Hell money, to keep spirits at bay, and a paper mansion. Image by Piera Chen / Lonely Planet.

Hell money, to keep spirits at bay, and a paper mansion. Image by Piera Chen / Lonely Planet.

Votive paper offerings

On 136–150 Queen’s Road West, there are old businesses (open 8am–7pm) selling offerings for the dead, with samples hung or stacked outside the shops. Most of these items made of papier-mache belong to one of two categories — heaven-bound vehicles or related infrastructure, notably fairy cranes and shimmery bridges; or gadgets fulfilling life’s basic necessities. Of course it wouldn’t hurt to give Uncle Ben a little extra — iPad, roast duck, even Viagra pills are not uncommon; and bags of votive paper money to let him buy the rest.

Burial garments

Founded in 1904, Leung Chun Woon Kee (梁津煥記; 17 Square St, Sheung Wan; 9am–5:30pm; closed Sun) is one of few remaining producers of burial garments in Hong Kong. White, black, brown or blue are preferred colours for the clothing, never red. The Chinese believe only those who want revenge on the living depart in red. Care is taken to ensure the sleeves cover the hands completely — exposed hands make beggars of one’s descendants, it’s said. The outfits also come pocketless to prevent the deceased from taking money and good luck from his family. Photos are not allowed in the shop.

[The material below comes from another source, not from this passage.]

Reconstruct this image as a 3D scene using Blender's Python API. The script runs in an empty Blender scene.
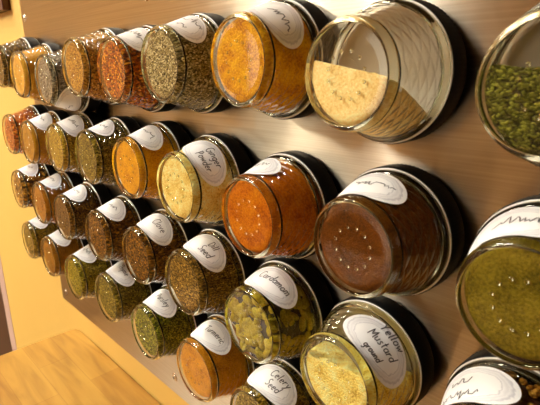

Pak Shing Ancestral Hall. Image by Piera Chen / Lonely Planet.

Pak Shing Ancestral Hall. Image by Piera Chen / Lonely Planet.

Kwong Fuk Ancestral Hall

In the 19th century, many Chinese left their hometowns in search of brighter horizons in Hong Kong or overseas. Many died away from home. Kwong Fuk aka Pak Shing (literally, ‘the people’s') Ancestral Hall on 42 Tai Ping Shan Street, Sheung Wan, was built in 1856 as a storeroom for corpses awaiting burial in China and a public ancestral hall for people who could not afford the financial costs of bone repatriation. The families of the latter erected some 3000 memorial tablets for their ancestors. You can still see them in a room behind the altar.